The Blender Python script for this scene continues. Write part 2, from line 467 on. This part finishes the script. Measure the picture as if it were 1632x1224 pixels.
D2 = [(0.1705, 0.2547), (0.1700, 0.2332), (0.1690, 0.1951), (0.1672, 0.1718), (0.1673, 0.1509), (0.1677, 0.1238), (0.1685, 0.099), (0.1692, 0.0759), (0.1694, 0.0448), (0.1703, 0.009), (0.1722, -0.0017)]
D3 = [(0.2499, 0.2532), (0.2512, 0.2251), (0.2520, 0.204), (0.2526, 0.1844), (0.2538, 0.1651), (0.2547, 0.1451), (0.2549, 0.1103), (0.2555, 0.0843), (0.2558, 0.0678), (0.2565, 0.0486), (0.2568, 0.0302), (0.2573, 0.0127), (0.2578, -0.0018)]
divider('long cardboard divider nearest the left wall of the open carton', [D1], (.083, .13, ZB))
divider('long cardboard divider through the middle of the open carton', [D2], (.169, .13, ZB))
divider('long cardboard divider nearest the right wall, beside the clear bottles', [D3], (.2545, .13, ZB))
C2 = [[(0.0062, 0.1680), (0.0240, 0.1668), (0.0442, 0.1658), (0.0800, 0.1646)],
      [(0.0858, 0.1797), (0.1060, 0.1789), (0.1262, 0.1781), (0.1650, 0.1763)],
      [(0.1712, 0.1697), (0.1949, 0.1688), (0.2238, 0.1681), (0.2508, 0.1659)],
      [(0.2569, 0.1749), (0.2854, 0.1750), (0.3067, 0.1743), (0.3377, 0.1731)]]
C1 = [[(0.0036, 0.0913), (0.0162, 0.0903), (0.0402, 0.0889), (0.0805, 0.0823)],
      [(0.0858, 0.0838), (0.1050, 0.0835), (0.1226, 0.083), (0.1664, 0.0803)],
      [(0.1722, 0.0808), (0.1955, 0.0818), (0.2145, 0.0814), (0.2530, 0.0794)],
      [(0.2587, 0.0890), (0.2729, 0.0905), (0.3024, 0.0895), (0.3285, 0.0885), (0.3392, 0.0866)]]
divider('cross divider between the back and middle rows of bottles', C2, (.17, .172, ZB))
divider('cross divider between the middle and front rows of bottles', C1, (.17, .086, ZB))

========

WHAT IS EXPECTED =>
Return the whole listing exactly, with every line included.

FINISHED EXERCISE =>
The Blender Python script for this scene continues. Write part 2, from line 467 on. This part finishes the script. Measure the picture as if it were 1632x1224 pixels.
D2 = [(0.1705, 0.2547), (0.1700, 0.2332), (0.1690, 0.1951), (0.1672, 0.1718), (0.1673, 0.1509), (0.1677, 0.1238), (0.1685, 0.099), (0.1692, 0.0759), (0.1694, 0.0448), (0.1703, 0.009), (0.1722, -0.0017)]
D3 = [(0.2499, 0.2532), (0.2512, 0.2251), (0.2520, 0.204), (0.2526, 0.1844), (0.2538, 0.1651), (0.2547, 0.1451), (0.2549, 0.1103), (0.2555, 0.0843), (0.2558, 0.0678), (0.2565, 0.0486), (0.2568, 0.0302), (0.2573, 0.0127), (0.2578, -0.0018)]
divider('long cardboard divider nearest the left wall of the open carton', [D1], (.083, .13, ZB))
divider('long cardboard divider through the middle of the open carton', [D2], (.169, .13, ZB))
divider('long cardboard divider nearest the right wall, beside the clear bottles', [D3], (.2545, .13, ZB))
C2 = [[(0.0062, 0.1680), (0.0240, 0.1668), (0.0442, 0.1658), (0.0800, 0.1646)],
      [(0.0858, 0.1797), (0.1060, 0.1789), (0.1262, 0.1781), (0.1650, 0.1763)],
      [(0.1712, 0.1697), (0.1949, 0.1688), (0.2238, 0.1681), (0.2508, 0.1659)],
      [(0.2569, 0.1749), (0.2854, 0.1750), (0.3067, 0.1743), (0.3377, 0.1731)]]
C1 = [[(0.0036, 0.0913), (0.0162, 0.0903), (0.0402, 0.0889), (0.0805, 0.0823)],
      [(0.0858, 0.0838), (0.1050, 0.0835), (0.1226, 0.083), (0.1664, 0.0803)],
      [(0.1722, 0.0808), (0.1955, 0.0818), (0.2145, 0.0814), (0.2530, 0.0794)],
      [(0.2587, 0.0890), (0.2729, 0.0905), (0.3024, 0.0895), (0.3285, 0.0885), (0.3392, 0.0866)]]
divider('cross divider between the back and middle rows of bottles', C2, (.17, .172, ZB))
divider('cross divider between the middle and front rows of bottles', C1, (.17, .086, ZB))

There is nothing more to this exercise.